As for the decor, some original items did survive, like the “ballistic orange” polyester chair covers that just needed a good cleaning. “The seats look like new now,” says Harris. Others—carpets, wallpaper, ashtrays, and coffee mugs, among them—proved possible to find based on countless photos, videos, and documentation from decades ago. “One of the great things about NASA is they have incredible visual documentation,” Harris says. “There is a NASA historian who can tell you down to what button was put in or taken out, and when, and why.”

Image: NASA
There were lucky moments during the effort, like a random call about the control buttons for the consoles, which were proving difficult to re-create. “Our curator got a call from someone who said, ‘Hey, my dad used to work at the factory that made the buttons for the consoles, and I found a whole bag full of them if you need them,’” Harris says. “It was great, because we really did need them. People came out of the woodwork from all over the place to give us items from that time that they thought would help.”
In fact, after the team placed a box in the foyer of one of the main NASA buildings, with a simple request that employees return any Apollo-era stuff, no questions asked, they were surprised by just how much memorabilia materialized. “We got a lot of items back this way,” Harris says, “more than you would have expected.”

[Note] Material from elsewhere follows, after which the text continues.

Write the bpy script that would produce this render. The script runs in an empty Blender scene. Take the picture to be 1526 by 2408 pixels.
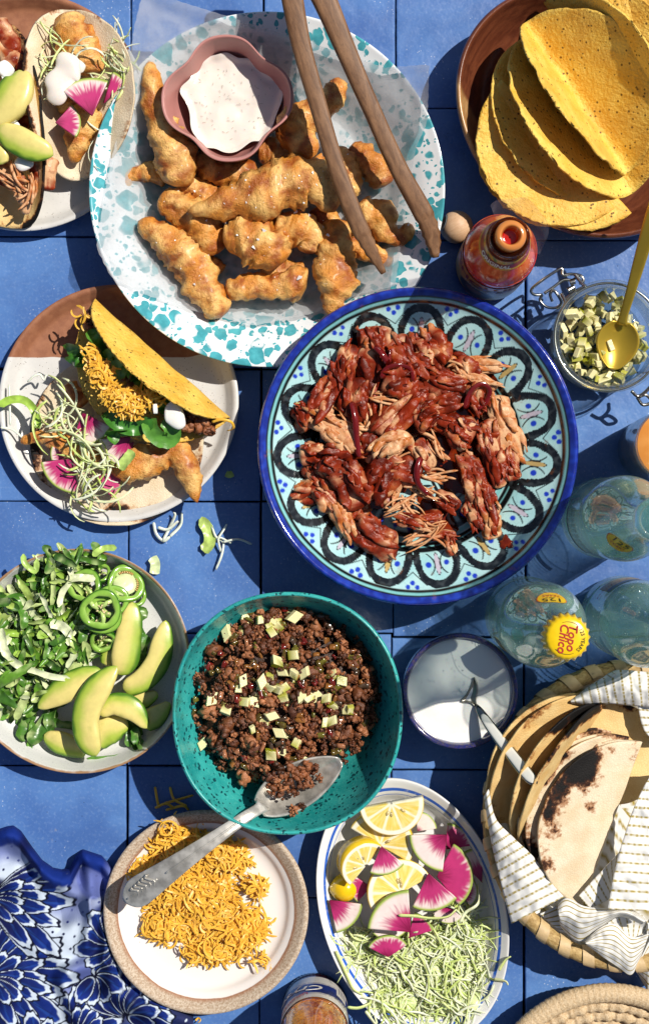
import bpy, bmesh, math, random
import numpy as np
from mathutils import Vector, Matrix
random.seed(7); RNG = np.random.default_rng(7)
PI = math.pi
# ------------------------------------------------------------------ camera, light, exposure
SC = bpy.context.scene
H = 1.30            # camera height above the table (m)
S = 3061.0          # plan units (1/3061 m) per metre on the table plane
CX, CY = 763.0, 1204.0
cam_d = bpy.data.cameras.new('camera'); cam = bpy.data.objects.new('camera', cam_d)
SC.collection.objects.link(cam); SC.camera = cam
cam.location = (0, 0, H); cam.rotation_euler = (0, 0, 0)
cam_d.sensor_fit = 'VERTICAL'; cam_d.sensor_height = 24.0
cam_d.lens = 24.0 * H / (2408.0 / S)
cam_d.clip_start = 0.05; cam_d.clip_end = 100.0
SUN_AZ, SUN_EL = math.radians(32), math.radians(55)      # azimuth counter-clockwise from +X
world = bpy.data.worlds.new('World'); SC.world = world; world.use_nodes = True
wn = world.node_tree; bg = wn.nodes['Background']
sky = wn.nodes.new('ShaderNodeTexSky'); sky.sky_type = 'NISHITA'; sky.sun_disc = False
sky.sun_elevation = SUN_EL; sky.sun_rotation = PI/2 - SUN_AZ
wn.links.new(sky.outputs[0], bg.inputs[0]); bg.inputs[1].default_value = 0.06
sun_d = bpy.data.lights.new('sun', 'SUN'); sun_d.energy = 5.0; sun_d.angle = math.radians(0.6); sun_d.color = (1.0, 0.94, 0.85)
sun = bpy.data.objects.new('sun', sun_d); SC.collection.objects.link(sun)
sv = Vector((math.cos(SUN_EL)*math.cos(SUN_AZ), math.cos(SUN_EL)*math.sin(SUN_AZ), math.sin(SUN_EL)))
sun.rotation_euler = sv.to_track_quat('Z', 'Y').to_euler(); sun.location = sv * 3
SC.view_settings.view_transform = 'Standard'; SC.view_settings.look = 'None'
SC.view_settings.exposure = -0.06; SC.view_settings.gamma = 1.0
try: SC.view_settings.use_curve_mapping = False
except Exception: pass
SC.render.engine = 'CYCLES'
SC.cycles.max_bounces = 7; SC.cycles.diffuse_bounces = 2; SC.cycles.glossy_bounces = 3; SC.cycles.transparent_max_bounces = 16; SC.cycles.transmission_bounces = 7
SC.cycles.caustics_reflective = False; SC.cycles.caustics_refractive = False
COLL = SC.collection

# ------------------------------------------------------------------ plan coordinates
def W(x, y, z=0.0):
    k = (H - z) / H / S
    return np.array([(x - CX) * k, -(y - CY) * k, z])
def L(d, z=0.0): return d * (H - z) / H / S
ZS = {'A': (.37502, 0, 0), 'B': (.5417, 254.3, 0), 'C': (.33335, 1017.4, 0), 'D': (.37502, 0, 635.9), 'E': (.5417, 572.3, 635.9),
      'F': (.33335, 1017.4, 445.1), 'G': (.31251, 0, 1239.9), 'H': (.39585, 381.5, 1367.1), 'I': (.29168, 1080.9, 1017.4),
      'J': (.25001, 922, 1462.5), 'K': (.3664, 1112.7, 1526), 'L': (.35418, 699.4, 1812.2), 'M': (.35418, 222.5, 1875.8), 'N': (.29168, 0, 1875.8)}
def q(k, x, y):
    s, ox, oy = ZS[k]; return (ox + s*x, oy + s*y)
def qW(k, x, y, z=0.0):
    a = q(k, x, y); return W(a[0], a[1], z)
def qL(k, d, z=0.0): return L(ZS[k][0]*d, z)
def lin(h):
    c = [int(h[i:i+2], 16)/255 for i in (0, 2, 4)]
    return np.array([v/12.92 if v <= .04045 else ((v+.055)/1.055)**2.4 for v in c])

# ------------------------------------------------------------------ vectorised noise
_perm = np.random.default_rng(3).permutation(4096)
_grad = np.random.default_rng(4).normal(size=(4096, 3)); _grad /= np.linalg.norm(_grad, axis=1)[:, None]
def pn(P, f=1.0, seed=0):
    P = np.asarray(P, float) * f + seed * 17.31
    if P.shape[-1] == 2: P = np.concatenate([P, np.zeros(P.shape[:-1] + (1,))], -1)
    i = np.floor(P).astype(int); t = P - i; u = t*t*t*(t*(t*6-15)+10)
    out = 0
    for dx in (0, 1):
        for dy in (0, 1):
            for dz in (0, 1):
                h = _perm[(_perm[(_perm[(i[..., 0]+dx) & 4095] + i[..., 1]+dy) & 4095] + i[..., 2]+dz) & 4095]
                g = _grad[h]
                d = g[..., 0]*(t[..., 0]-dx) + g[..., 1]*(t[..., 1]-dy) + g[..., 2]*(t[..., 2]-dz)
                out = out + d*(u[..., 0] if dx else 1-u[..., 0])*(u[..., 1] if dy else 1-u[..., 1])*(u[..., 2] if dz else 1-u[..., 2])
    return out
def fbm(P, f=1.0, seed=0, o=3):
    r = 0; a = 1.0
    for k in range(o): r = r + a*pn(P, f*2**k, seed+k*5); a *= .5
    return r
def sstep(a, b, x):
    t = np.clip((x-a)/(b-a), 0, 1); return t*t*(3-2*t)
def mixc(a, b, t):
    t = np.asarray(t)[..., None]; return np.asarray(a)*(1-t) + np.asarray(b)*t

# ------------------------------------------------------------------ objects
def tag(o, label=None, cat=None, group=None, kind=None):
    if label: o['label'] = label
    if cat: o['category'] = cat
    if group: o['group'] = group
    if kind: o['kind'] = kind
    return o
def thing(name, loc, label, cat, group=None):
    o = bpy.data.objects.new(name, None); COLL.objects.link(o); o.location = tuple(loc); o.empty_display_size = .01
    return tag(o, label, cat, group)
def loc_of(o):
    l = np.array(o.location)
    return l if o.parent is None else l + loc_of(o.parent)
def mkmesh(name, V, F, mat, smooth=True, col=None):
    me = bpy.data.meshes.new(name)
    if isinstance(F, np.ndarray): F = F.tolist()
    me.from_pydata(np.asarray(V).tolist(), [], F); me.update()
    if smooth: me.polygons.foreach_set('use_smooth', np.ones(len(me.polygons), bool))
    if col is not None:
        a = me.color_attributes.new('Col', 'FLOAT_COLOR', 'POINT')
        c = np.ones((len(V), 4), np.float32); c[:, :3] = np.broadcast_to(col, (len(V), 3)); a.data.foreach_set('color', c.ravel())
    if mat: me.materials.append(mat)
    return me
def obj(name, V, F, mat, parent=None, smooth=True, col=None, origin=None, label=None, cat=None, group=None, kind=None):
    """V in world coordinates. Parts keep the frame of their thing (things are never rotated at build time)."""
    V = np.asarray(V, float)
    if parent is not None: org = loc_of(parent); loc = (0, 0, 0)
    else:
        org = np.array(origin) if origin is not None else np.array([(V[:, 0].min()+V[:, 0].max())/2, (V[:, 1].min()+V[:, 1].max())/2, V[:, 2].min()])
        loc = tuple(org)
    o = bpy.data.objects.new(name, mkmesh(name, V - org, F, mat, smooth, col)); COLL.objects.link(o)
    o.parent = parent; o.location = loc
    return tag(o, label, cat, group, kind)
def inst(name, me, loc, rot=(0, 0, 0), scale=(1, 1, 1), parent=None, **kw):
    o = bpy.data.objects.new(name, me); COLL.objects.link(o); o.parent = parent
    o.location = tuple(np.array(loc) - (loc_of(parent) if parent else 0)); o.rotation_euler = rot; o.scale = scale
    return tag(o, **kw)
def copy_tree(o, parent=None):
    c = o.copy(); COLL.objects.link(c); c.parent = parent
    for ch in o.children: copy_tree(ch, c)
    return c
class MB:
    def __init__(s): s.V = []; s.F = []; s.C = []; s.n = 0
    def add(s, V, F, C=None):
        V = np.asarray(V, float); s.V.append(V)
        off = s.n
        s.F.extend([tuple(i+off for i in f) for f in (F.tolist() if isinstance(F, np.ndarray) else F)])
        s.C.append(np.broadcast_to(np.array([1, 1, 1.]) if C is None else C, (len(V), 3))); s.n += len(V)
    def build(s, name, mat, parent=None, **kw):
        return obj(name, np.concatenate(s.V), s.F, mat, parent, col=np.concatenate(s.C), **kw)
def grid_faces(n, m, wrap=False, off=0, flip=False):
    i = np.arange(n-1)[:, None]; j = np.arange(m if wrap else m-1)[None, :]; j2 = (j+1) % m
    f = np.stack([i*m+j, i*m+j2, (i+1)*m+j2, (i+1)*m+j], -1).reshape(-1, 4) + off
    return f[:, ::-1] if flip else f
def lathe(prof, n=96, c=(0, 0), shape=None, z0=0.0):
    """prof: list of (r, z); shape(theta, r) -> (x, y) multiplier arrays or None."""
    prof = np.array(prof, float); th = np.linspace(0, 2*PI, n, endpoint=False)
    r = prof[:, 0][:, None]; x = r*np.cos(th); y = r*np.sin(th)
    if shape: x, y = shape(th[None, :], r)
    z = np.repeat(prof[:, 1][:, None], n, 1) + z0
    V = np.stack([x+c[0], y+c[1], z], -1).reshape(-1, 3)
    return V, grid_faces(len(prof), n, True)
def ell(a, b, rot):
    """ellipse of semi-axes a*r, b*r turned by rot"""
    def f(th, r):
        x = r*a*np.cos(th); y = r*b*np.sin(th)
        return x*math.cos(rot)-y*math.sin(rot), x*math.sin(rot)+y*math.cos(rot)
    return f
def smooth_prof(pts, n=6):
    pts = np.array(pts, float); return catmull(pts, n)
def catmull(P, n=8):
    P = np.asarray(P, float); Q = np.vstack([2*P[0]-P[1], P, 2*P[-1]-P[-2]]); out = []
    for i in range(1, len(Q)-2):
        t = np.linspace(0, 1, n, endpoint=False)[:, None]
        a, b, c, d = Q[i-1], Q[i], Q[i+1], Q[i+2]
        out.append(.5*((2*b)+(-a+c)*t+(2*a-5*b+4*c-d)*t*t+(-a+3*b-3*c+d)*t**3))
    return np.vstack(out+[Q[-2][None]])
def resample(P, n):
    P = np.asarray(P, float); d = np.r_[0, np.cumsum(np.linalg.norm(np.diff(P, axis=0), axis=1))]
    t = np.linspace(0, d[-1], n); return np.stack([np.interp(t, d, P[:, k]) for k in range(P.shape[1])], 1)
def frames(P, up=(0, 0, 1)):
    T = np.gradient(P, axis=0); T /= np.linalg.norm(T, axis=1)[:, None]+1e-12
    u = np.array(up, float); N = np.empty_like(P); prev = u
    for i, t in enumerate(T):
        n = prev - t*np.dot(prev, t)
        if np.linalg.norm(n) < 1e-4: n = np.cross(t, [1, 0, 0.3])
        n /= np.linalg.norm(n); N[i] = n; prev = n
    return T, N, np.cross(T, N)
def sweep(P, ra, rb=None, n=8, up=(0, 0, 1), cap=True, closed=False, power=2.0):
    """elliptic tube: ra across (binormal), rb along the normal"""
    P = np.asarray(P, float); m = len(P); ra = np.broadcast_to(ra, m); rb = ra if rb is None else np.broadcast_to(rb, m)
    T, N, B = frames(P, up); th = np.linspace(0, 2*PI, n, endpoint=False) + PI/n
    c, s = np.cos(th), np.sin(th)
    if power != 2: c = np.sign(c)*np.abs(c)**(2/power); s = np.sign(s)*np.abs(s)**(2/power)
    V = P[:, None] + B[:, None]*(ra[:, None]*c)[..., None] + N[:, None]*(rb[:, None]*s)[..., None]
    F = grid_faces(m, n, True, flip=False).tolist()
    if closed: F += [[(m-1)*n+j, (m-1)*n+(j+1) % n, (j+1) % n, j] for j in range(n)]
    elif cap: F += [list(range(n))[::-1], [(m-1)*n+j for j in range(n)]]
    return V.reshape(-1, 3), F
def ribbon(P, w, t, up=(0, 0, 1), twist=0.0):
    """flat strip with thickness; 4 verts per ring"""
    P = np.asarray(P, float); m = len(P); T, N, B = frames(P, up)
    if twist:
        a = np.linspace(0, twist, m)[:, None]; N, B = N*np.cos(a)+B*np.sin(a), B*np.cos(a)-N*np.sin(a)
    w = np.broadcast_to(w, m)[:, None]/2; h = t/2
    V = np.stack([P+B*w+N*h, P-B*w+N*h, P-B*w-N*h, P+B*w-N*h], 1).reshape(-1, 3)
    F = grid_faces(m, 4, True).tolist() + [[3, 2, 1, 0], [(m-1)*4+j for j in range(4)]]
    return V, F
def thick(G, t):
    """grid of points [n,m,3] -> closed sheet of thickness t"""
    G = np.asarray(G, float); n, m, _ = G.shape
    du = np.gradient(G, axis=0); dv = np.gradient(G, axis=1); N = np.cross(du, dv); ln = np.linalg.norm(N, axis=2, keepdims=True)
    N = np.where(ln > 1e-14, N/np.maximum(ln, 1e-14), [0, 0, 1.])
    A = (G+N*t/2).reshape(-1, 3); B = (G-N*t/2).reshape(-1, 3); k = n*m
    F = grid_faces(n, m).tolist() + grid_faces(n, m, off=k, flip=True).tolist()
    edge = [i*m for i in range(n)] + [(n-1)*m+j for j in range(1, m)] + [i*m+m-1 for i in range(n-2, -1, -1)] + [j for j in range(m-2, 0, -1)]
    for a, b in zip(edge, edge[1:]+edge[:1]): F.append([a, b, b+k, a+k])
    return np.vstack([A, B]), F
_ico = {}
def ico(sub):
    if sub not in _ico:
        bm = bmesh.new(); bmesh.ops.create_icosphere(bm, subdivisions=sub, radius=1.0); bm.verts.ensure_lookup_table()
        _ico[sub] = (np.array([v.co[:] for v in bm.verts]), [[v.index for v in f.verts] for f in bm.faces]); bm.free()
    return _ico[sub]
def rotz(a): c, s = math.cos(a), math.sin(a); return np.array([[c, -s, 0], [s, c, 0], [0, 0, 1.]])
def rotx(a): c, s = math.cos(a), math.sin(a); return np.array([[1, 0, 0], [0, c, -s], [0, s, c.real if False else c]])
def roty(a): c, s = math.cos(a), math.sin(a); return np.array([[c, 0, s], [0, 1., 0], [-s, 0, c]])
def rnd(a, b): return random.uniform(a, b)
def rrot(tilt=PI):
    return rotz(rnd(0, 2*PI)) @ rotx(rnd(-tilt, tilt)) @ roty(rnd(-tilt, tilt))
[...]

And so, as of this month, just in time for Apollo 11’s 50th anniversary, the place looks exactly as it did on July 20, 1969, when Neil Armstrong touched down on the moon and the crew pulled out cigars to celebrate. “Stepping into the observation room,” Harris says, “will be just like stepping back in time.”
The newly restored Apollo Mission Control Room will be part of Space Center Houston’s tram tour, included with general admission.